■ Stated exercise ■
Look at the entries below and reproduce them exactly.

□ □ □ □ □ □ □

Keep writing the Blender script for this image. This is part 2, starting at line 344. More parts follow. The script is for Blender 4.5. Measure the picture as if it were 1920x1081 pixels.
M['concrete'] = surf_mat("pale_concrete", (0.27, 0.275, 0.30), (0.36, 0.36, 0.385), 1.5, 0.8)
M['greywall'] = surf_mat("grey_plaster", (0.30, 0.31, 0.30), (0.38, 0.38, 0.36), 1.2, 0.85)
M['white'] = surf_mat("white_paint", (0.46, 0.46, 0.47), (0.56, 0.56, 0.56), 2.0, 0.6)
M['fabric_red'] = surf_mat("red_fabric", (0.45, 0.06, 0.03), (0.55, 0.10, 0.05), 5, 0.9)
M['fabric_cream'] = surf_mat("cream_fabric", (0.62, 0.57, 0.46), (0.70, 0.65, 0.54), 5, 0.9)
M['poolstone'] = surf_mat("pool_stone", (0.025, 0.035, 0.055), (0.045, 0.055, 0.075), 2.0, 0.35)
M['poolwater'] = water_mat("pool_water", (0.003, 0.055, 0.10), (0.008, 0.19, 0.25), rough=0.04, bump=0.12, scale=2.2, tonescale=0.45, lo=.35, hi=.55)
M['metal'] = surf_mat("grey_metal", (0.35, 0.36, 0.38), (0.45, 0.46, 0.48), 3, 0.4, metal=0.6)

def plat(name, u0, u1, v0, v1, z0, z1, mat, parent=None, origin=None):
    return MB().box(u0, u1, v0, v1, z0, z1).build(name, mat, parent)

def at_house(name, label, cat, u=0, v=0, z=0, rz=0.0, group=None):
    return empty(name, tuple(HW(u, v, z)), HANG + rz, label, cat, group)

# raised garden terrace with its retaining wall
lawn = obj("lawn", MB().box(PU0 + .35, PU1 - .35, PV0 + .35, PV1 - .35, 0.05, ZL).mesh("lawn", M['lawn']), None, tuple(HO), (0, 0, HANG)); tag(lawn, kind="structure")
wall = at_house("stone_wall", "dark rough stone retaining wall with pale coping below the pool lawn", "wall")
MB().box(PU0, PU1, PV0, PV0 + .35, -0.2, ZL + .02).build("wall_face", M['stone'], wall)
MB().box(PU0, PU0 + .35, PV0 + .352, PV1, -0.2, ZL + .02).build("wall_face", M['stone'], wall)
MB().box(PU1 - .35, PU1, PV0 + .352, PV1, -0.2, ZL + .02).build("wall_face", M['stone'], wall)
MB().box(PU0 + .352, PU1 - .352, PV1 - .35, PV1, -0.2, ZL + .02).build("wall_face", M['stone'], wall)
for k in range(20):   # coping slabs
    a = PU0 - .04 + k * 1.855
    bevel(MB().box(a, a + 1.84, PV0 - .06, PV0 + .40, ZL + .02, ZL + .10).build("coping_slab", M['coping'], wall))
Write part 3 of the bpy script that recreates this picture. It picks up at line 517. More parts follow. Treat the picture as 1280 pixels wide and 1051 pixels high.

□ □ □ □ □ □ □

■ Output below ■
Keep writing the Blender script for this image. This is part 2, starting at line 344. More parts follow. The script is for Blender 4.5. Measure the picture as if it were 1920x1081 pixels.
M['concrete'] = surf_mat("pale_concrete", (0.27, 0.275, 0.30), (0.36, 0.36, 0.385), 1.5, 0.8)
M['greywall'] = surf_mat("grey_plaster", (0.30, 0.31, 0.30), (0.38, 0.38, 0.36), 1.2, 0.85)
M['white'] = surf_mat("white_paint", (0.46, 0.46, 0.47), (0.56, 0.56, 0.56), 2.0, 0.6)
M['fabric_red'] = surf_mat("red_fabric", (0.45, 0.06, 0.03), (0.55, 0.10, 0.05), 5, 0.9)
M['fabric_cream'] = surf_mat("cream_fabric", (0.62, 0.57, 0.46), (0.70, 0.65, 0.54), 5, 0.9)
M['poolstone'] = surf_mat("pool_stone", (0.025, 0.035, 0.055), (0.045, 0.055, 0.075), 2.0, 0.35)
M['poolwater'] = water_mat("pool_water", (0.003, 0.055, 0.10), (0.008, 0.19, 0.25), rough=0.04, bump=0.12, scale=2.2, tonescale=0.45, lo=.35, hi=.55)
M['metal'] = surf_mat("grey_metal", (0.35, 0.36, 0.38), (0.45, 0.46, 0.48), 3, 0.4, metal=0.6)

def plat(name, u0, u1, v0, v1, z0, z1, mat, parent=None, origin=None):
    return MB().box(u0, u1, v0, v1, z0, z1).build(name, mat, parent)

def at_house(name, label, cat, u=0, v=0, z=0, rz=0.0, group=None):
    return empty(name, tuple(HW(u, v, z)), HANG + rz, label, cat, group)

# raised garden terrace with its retaining wall
lawn = obj("lawn", MB().box(PU0 + .35, PU1 - .35, PV0 + .35, PV1 - .35, 0.05, ZL).mesh("lawn", M['lawn']), None, tuple(HO), (0, 0, HANG)); tag(lawn, kind="structure")
wall = at_house("stone_wall", "dark rough stone retaining wall with pale coping below the pool lawn", "wall")
MB().box(PU0, PU1, PV0, PV0 + .35, -0.2, ZL + .02).build("wall_face", M['stone'], wall)
MB().box(PU0, PU0 + .35, PV0 + .352, PV1, -0.2, ZL + .02).build("wall_face", M['stone'], wall)
MB().box(PU1 - .35, PU1, PV0 + .352, PV1, -0.2, ZL + .02).build("wall_face", M['stone'], wall)
MB().box(PU0 + .352, PU1 - .352, PV1 - .35, PV1, -0.2, ZL + .02).build("wall_face", M['stone'], wall)
for k in range(20):   # coping slabs
    a = PU0 - .04 + k * 1.855
    bevel(MB().box(a, a + 1.84, PV0 - .06, PV0 + .40, ZL + .02, ZL + .10).build("coping_slab", M['coping'], wall))
Write part 3 of the bpy script that recreates this picture. It picks up at line 517. More parts follow. Treat the picture as 1280 pixels wide and 1051 pixels high.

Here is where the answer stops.